Using Cygwin in Windows 8, chmod 600 does not work as expected?

I'm trying to change the permissions to my key file key.pem in Cygwin 1.7.11. It has the permissions flags: -rw-rw----

chmod -c 600 key.pem

Reports:

mode of 'key.pem' changed from 0660 (rw-rw----) to 0600 (rw-------)

However:

ls -l key.pem 

still reports

key.pem's permission flags are still: -rw-rw----

This reason why I'm asking is that ssh is complaining:

Permissions 0660 for 'key.pem' are too open.

when I try to ssh into my Amazon EC2 instance. Is this an issue with Cygwin & Windows 8 NTFS or am I missing something?


I'm using Cygwin in the Win8CP, and I had the same issue. It's definitely a Cygwin bug, but there's a workaround: try running:

 chgrp -R Users ~/.ssh

The longer explanation is that, for some reason, Cygwin's /etc/passwd and /etc/group generation are putting the user's default/main group as None. And you cannot change the permission of None, so the chmod for group has no effect.

I didn't try repairing the passwd/group files myself, but I did do a chgrp -R Users ~/.ssh (or, if you are on the Windows 8 pre-release, with the group nameHomeUsers). After that, you can do the chmod 0600 and it'll work as expected.

The chgrp to the Users group can be done in whichever other similar cases you find. It even works as expected since Cygwin puts users in the Users group as a secondary group (instead of primary, which would be the correct behavior).


Starting from Cygwin 1.7.34 (2015-02-04) the method that changes the group to Users no longer works. Instead you need to use Cygwin's setfacl utility.

  • Say, if you want to set file mode to 644 (rw-r--r--) do this:

    setfacl -s u::rw-,g::r--,o:r-- foo.bar
    
  • or use a longer format:

    setfacl -s user::rw-,group::r--,other::r-- foo.bar
    
  • or copy its mode using getfacl from file foo to bar:

    getfacl foo | setfacl -f - bar
    

A complete manual is in the "setfacl" section of the Cygwin user guide. I wonder why Cygwin has not yet changed chmod utility likewise.
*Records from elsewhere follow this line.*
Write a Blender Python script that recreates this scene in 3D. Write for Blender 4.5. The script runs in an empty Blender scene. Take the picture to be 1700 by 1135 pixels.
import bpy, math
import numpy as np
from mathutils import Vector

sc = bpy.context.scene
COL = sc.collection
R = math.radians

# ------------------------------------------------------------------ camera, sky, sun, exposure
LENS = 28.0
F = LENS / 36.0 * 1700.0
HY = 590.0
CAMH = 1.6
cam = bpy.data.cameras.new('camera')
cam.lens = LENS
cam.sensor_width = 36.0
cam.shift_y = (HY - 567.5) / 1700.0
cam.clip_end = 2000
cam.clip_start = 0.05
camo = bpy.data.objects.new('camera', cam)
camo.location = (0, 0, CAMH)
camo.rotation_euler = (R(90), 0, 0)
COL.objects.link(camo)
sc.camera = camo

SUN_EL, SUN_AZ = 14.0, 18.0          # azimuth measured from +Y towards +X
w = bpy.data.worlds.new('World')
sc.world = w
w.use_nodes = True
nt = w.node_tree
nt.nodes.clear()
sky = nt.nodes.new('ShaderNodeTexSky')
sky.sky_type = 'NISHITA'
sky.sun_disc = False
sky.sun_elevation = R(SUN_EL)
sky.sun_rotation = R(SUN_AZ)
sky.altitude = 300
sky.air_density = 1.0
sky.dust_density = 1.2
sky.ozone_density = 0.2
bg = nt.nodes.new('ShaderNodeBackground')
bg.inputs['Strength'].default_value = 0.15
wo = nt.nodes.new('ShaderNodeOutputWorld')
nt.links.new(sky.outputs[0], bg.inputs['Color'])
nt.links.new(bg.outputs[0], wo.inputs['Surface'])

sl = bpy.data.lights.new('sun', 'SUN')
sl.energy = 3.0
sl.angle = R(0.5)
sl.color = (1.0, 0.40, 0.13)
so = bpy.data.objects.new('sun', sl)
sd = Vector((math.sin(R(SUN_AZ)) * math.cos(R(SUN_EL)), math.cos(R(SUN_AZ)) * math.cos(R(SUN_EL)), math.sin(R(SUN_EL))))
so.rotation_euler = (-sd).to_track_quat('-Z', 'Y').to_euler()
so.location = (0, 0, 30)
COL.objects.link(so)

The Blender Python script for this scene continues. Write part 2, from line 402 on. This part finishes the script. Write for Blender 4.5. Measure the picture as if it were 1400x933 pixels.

Here is a script that uses Luke Lee's suggestion but supports octal args like chmod. It provides a framework that can be extended. although it currently only supports octal args needed to fix permission on key.pem and/or ~/.ssh directory and files.

#!/bin/bash

# convert chmod octal permission args to equivalent setfacl args
ARGS=() ; FILES=()
while [ $# -gt 0 ]; do
  A=$1 ; shift
  case "$A" in
  600|0600) ARGS+=("u::rw-,g::---,o::---") ;;
  640|0640) ARGS+=("u::rw-,g::r--,o::---") ;;
  644|0644) ARGS+=("u::rw-,g::r--,o::r--") ;;
  700|0700) ARGS+=("u::rwx,g::---,o::---") ;;
  *) if [ -e "$A" ]; then FILES+=( "$A" ) ; else
    echo "unrecognized arg [$A]" 1>&2
    exit 1
  fi
  ;;
  esac
done
for F in "${FILES[@]}" ; do
  setfacl -s "${ARGS[@]}" "$F"
done

I used it like this to fix my .ssh directory and files:

chmodfacl 700 ~/.ssh
chmodfacl 600 ~/.ssh/*
chmodfacl 640 ~/.ssh/*.pub

chgrp -R Users ~/.ssh

chmod 0600 ~/.ssh/config

chmod 0700 ~/.ssh

If you have git bash installed run the same command (chmod -c 600 key.pem) with git bash and avoid Cygwin.